I was my own grandfather!

All Over

She: “Father says if Teddy Roosevelt was President, this war would now be over.”

He: “It would. Over here.”

An Even Thing

“Aw, Aw,” said Snobleigh – “it must be – aw – very unpleasant for you Americans to be – aw – governed by people whom you – aw – wouldn’t awsk to dinner?”
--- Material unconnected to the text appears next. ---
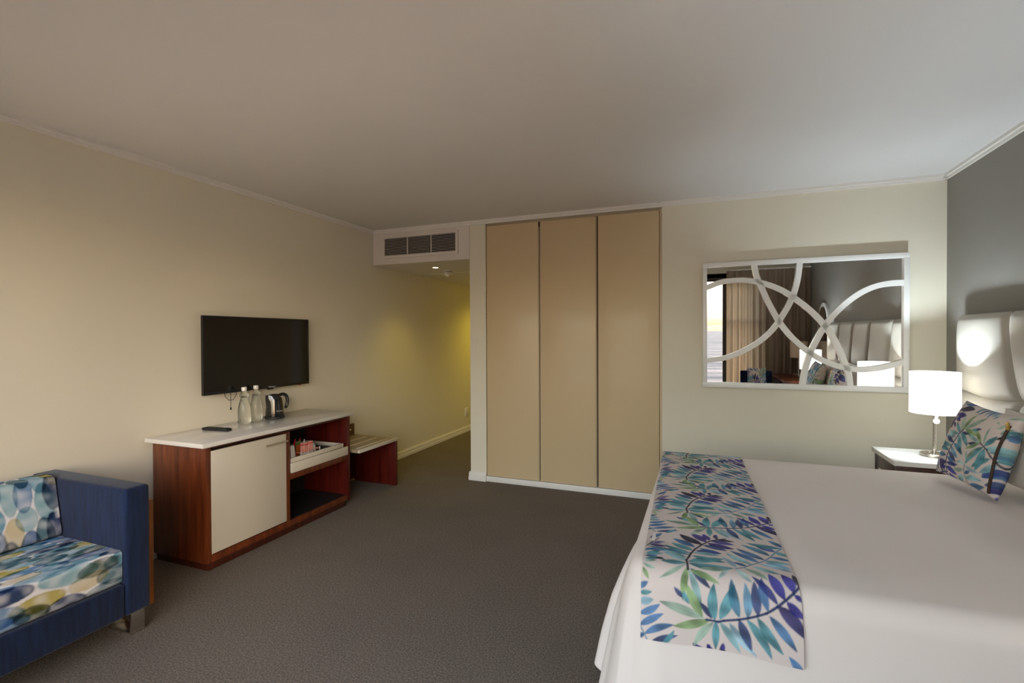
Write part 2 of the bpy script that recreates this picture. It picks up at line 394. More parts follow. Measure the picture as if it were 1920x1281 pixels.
# window behind the camera (seen in the wall mirror): dark frame, glass, transom
wf = MB()
for x in (WX0 + 0.03, -1.75, -0.70, 0.36, WX1 - 0.03): wf.box(x - 0.04, x + 0.04, YF_ - 0.15, YF_ - 0.09, WZ0, WZ1)
wf.box(WX0, WX1, YF_ - 0.15, YF_ - 0.09, WZ1 - 0.05, WZ1); wf.box(WX0, WX1, YF_ - 0.15, YF_ - 0.09, WZ0, WZ0 + 0.05)
win = struct(wf.obj('window_1', 'alu'))
_bar = B('transom', 'alu', 0.40, WX1 - 0.06, YF_ - 0.14, YF_ - 0.10, 1.575, 1.625, win)
for i, (a, b) in enumerate(((WX0 + 0.07, -1.79), (-1.71, -0.74), (-0.66, 0.32), (0.40, WX1 - 0.07))):
    B('pane', 'glass', a, b, YF_ - 0.123, YF_ - 0.118, WZ0 + 0.05, WZ1 - 0.05, win)
B('header_beam', 'alu', WX0, WX1, YF_ - 0.09, YF_ + 0.0, WZ1 - 0.012, WZ1 + 0.07, win)

# ================================================================== BUILT-IN WARDROBE
wr = thing('wardrobe', (-1.12, YB, 0), 'built-in wardrobe with three tall plain beige doors in the back wall', 'wardrobe')
def WP(name, mat, x0, x1, y0, y1, z0, z1, bev=0.0, parent=None):
    o = MB().box(x0 + 1.12, x1 + 1.12, y0 - YB, y1 - YB, z0, z1, bev).obj(name, mat, parent or wr); return o
WP('carcass', 'gap', -1.93, -0.318, YB + 0.05, YB + 0.6, 0.0, ZC - 0.002)
WP('header', 'door_edge', -1.93, -0.318, YB + 0.018, YB + 0.05, 2.447, ZC - 0.03)
WP('plinth', 'white', -1.932, -0.317, YB - 0.004, YB + 0.05, 0, 0.051, 0.002)
for x0, x1 in ((-1.926, -1.407), (-1.381, -0.874), (-0.855, -0.338)):
    WP('door', 'door', x0, x1, YB + 0.006, YB + 0.03, 0.055, 2.445, 0.002)
WP('edge_strip', 'door_edge', -1.4065, -1.398, YB + 0.012, YB + 0.03, 0.055, 2.40)
WP('edge_strip', 'door', -1.390, -1.3815, YB + 0.010, YB + 0.03, 0.055, 2.445)
WP('edge_strip', 'door_edge', -0.8735, -0.866, YB + 0.016, YB + 0.03, 0.055, 2.445)
WP('edge_strip', 'door', -0.334, -0.318, YB + 0.010, YB + 0.04, 0.0, 2.46)

# ================================================================== AIR VENT, DETECTOR, DOWNLIGHT, SOCKET
GX0, GX1, GZ0, GZ1 = -3.105, -2.222, 2.205, 2.437
av = thing('air_vent', ((GX0 + GX1) / 2, YB, GZ0), 'white air conditioning grille with dark horizontal slats high on the soffit', 'vent')
ox, oz = (GX0 + GX1) / 2, GZ0
def VP(name, mat, x0, x1, y0, y1, z0, z1): return MB().box(x0 - ox, x1 - ox, y0, y1, z0 - oz, z1 - oz).obj(name, mat, av)
VP('backing', 'slot', GX0 + 0.02, GX1 - 0.02, -0.003, -0.001, GZ0 + 0.02, GZ1 - 0.02)
fr = MB(); bw = 0.027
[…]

“Oh, I don’t know,” said the American girl; “no more so than for you to be governed by people who wouldn’t ask you to dinner.”

’Tis Often So.

“I understand that you have a new motor car?”

“Yes.”

“Do you drive it yourself?”

“Nobody drives it. We coax it.”

His Pacemaker

He was the slowest boy on earth, and had been sacked at three places in two weeks, so his parents had apprenticed him to a naturalist. But even he found him slow. It took him two hours to give the canaries their seed, three to stick a pin through a dead butterfly, and four to pick a convolvulus. The only point about him was that he was willing.

“And what,” he asked, having spent a whole afternoon changing the goldfishes’ water, “shall I do now, sir?”

The naturalist ran his fingers through his locks.

“Well, Robert,” he replied at length, “I think you might now take the tortoise out for a run.”

Many Deserve It

Youth: “I sent you some suggestions telling you how to make your paper more interesting. Have you carried out any of my ideas?”

Editor: “Did you meet the office boy with the waste-paper basket as you came upstairs?”

Youth: “Yes, yes, I did.”

Editor: “Well, he was carrying out your ideas.”

He Asked It

The aged lady next door had been quite ill, so one morning Willie’s mother said to her small son, “Willie, run over and see how old Mrs. Smith is this morning.”

Willie departed, but in a few minutes came back and said, “She says it is none of your business.”

“Why, Willie,” exclaimed his mother. “What did you ask her?”

“Just what you told me to,” said Willie. “I said you wanted to know how old she was.”

Outward Bound

“I hear the sea captain is in hard luck. He married a girl and she ran away from him.”

“Yes; he took her for a mate, but she was a skipper.”